C'est l'époque où la femme est totalement soumise et ne participe en rien à la vie politico-sociale.
Dans la 2e histoire, fin XIXe siècle, nos deux âmes soeurs se sont réincarnées sous forme de jumeaux, un garçon et une fille. L'inégalité est la règle : au garçon les honneurs et la liberté, à la fille le mépris et l'esclavage, résumé par les pieds bandés et les atroces souffrances que cela implique. Pourtant, lorsque le garçon, inculte et débauché, commet l'irréparable, c'est sa soeur qui le sauve de la colère du père. Et c'est elle encore qui, à la mort des parents, plus instruite et plus intelligente, va gérer rationnellement le domaine familial.
A cette époque, les femmes ne sont toujours pas libres, mais leur valeur commence à être reconnue.
Dans la 3e histoire, au XXe s., les deux saules sont devenus des Gardes Rouges de la Révolution Culturelle. Ces deux étudiants maoïstes, égaux en droits et en devoirs, partagent le même idéal et les mêmes souffrances. Mais le couple est encore séparé : le garçon sera arrêté, jugé, condamné et emprisonné à cause d'une grave erreur de la fille, et pour se racheter elle se sacrifie, jusqu'à être tuée pour avoir voulu le nourrir en prison.
La Révolution Culturelle a enfin établi l'égalité hommes/femmes. Mais c'est encore la femme qui représente le dévouement, la douceur et l'amour dans un monde de trahison et de violence.
Enfin dans la 4e histoire, nous sommes à l'époque contemporaine. La femme est devenue totalement indépendante. Célibataire, ambitieuse, voire dominatrice, elle gère sa vie à sa guise et a inversé les rôles ! Pourtant, elle continue à rêver d'un prince charmant qui serait son âme soeur… Mais si son équivalent masculin est aussi égoïste qu'elle (peut-être est-ce une « banane » ?), ils ne pourront jamais vivre ensemble…
Donc, il s'agit donc bien de 4 histoires « philosophiques » qui ne prennent leur sens que comparées l'une à l'autre. Outre cette analyse pertinente de l'évolution de la condition féminine en Chine, le livre aborde bon nombre de thèmes sensibles, tels que la vanité des ambitions humaines (« la vie n'est que songe et poussière »), le caractère dérisoire de l'argent et de la puissance, qui ne font en rien le bonheur, la beauté de la nature, qu'il faut savoir voir et écouter, l'importance de la fidélité, de la modestie et du dévouement, pour contrer les tendances à la violence qui prévalent trop souvent dans le monde…

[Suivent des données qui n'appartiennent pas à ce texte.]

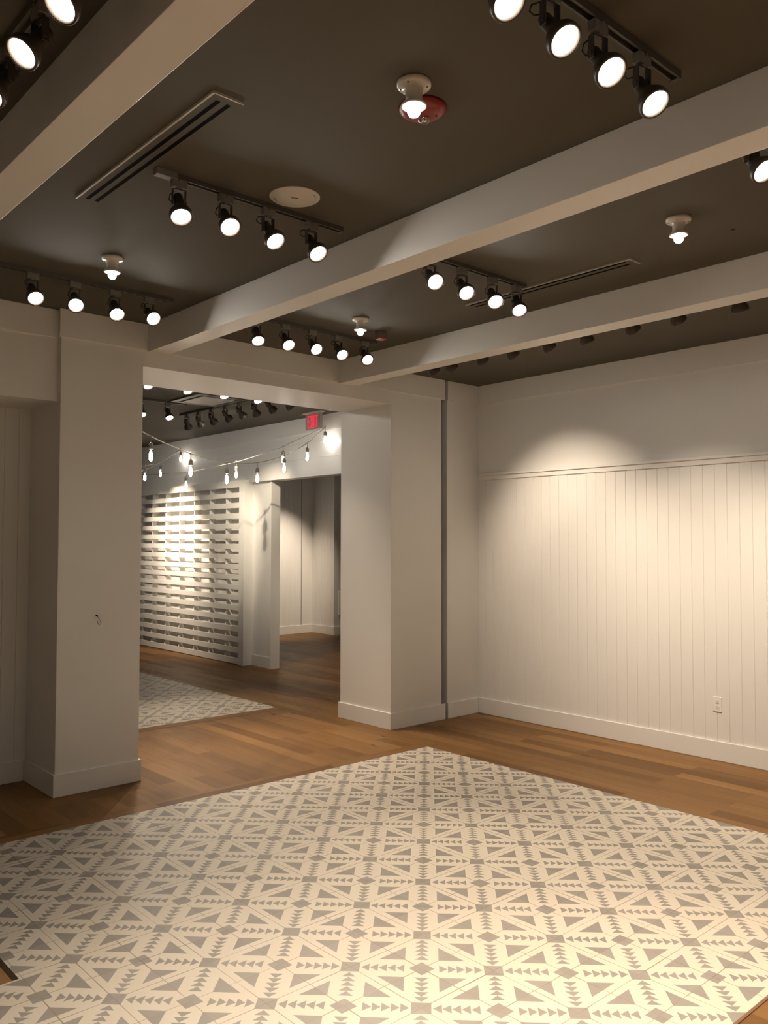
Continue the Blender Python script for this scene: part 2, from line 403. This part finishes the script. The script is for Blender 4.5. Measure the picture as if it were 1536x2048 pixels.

Le livre nous fait voyager dans le temps et l'espace, à travers la Chine, à la découverte d'une culture et d'une histoire qui nous surprend à chaque page. (Par exemple, je connaissais la coutume des pieds bandés, pas je n'en avais pas compris toute l'horreur, la mutilation que cela représentait pour les femmes).
Le roman est bien écrit, malgré quelques choix narratifs un peu discutables à mes yeux (dans le 2e récit, l'alternance du « je » et du « il » m'a gênée). Les nombreuses comparaisons et métaphores et les touches de féérie lui donnent un caractère incontestablement poétique et très chinois.
Un bon petit livre, donc, même s'il n'est pas aussi « fort » que La Joueuse de Go ! Mais une sorte de conte philosophique, un genre qui n'a pas perdu de son efficacité.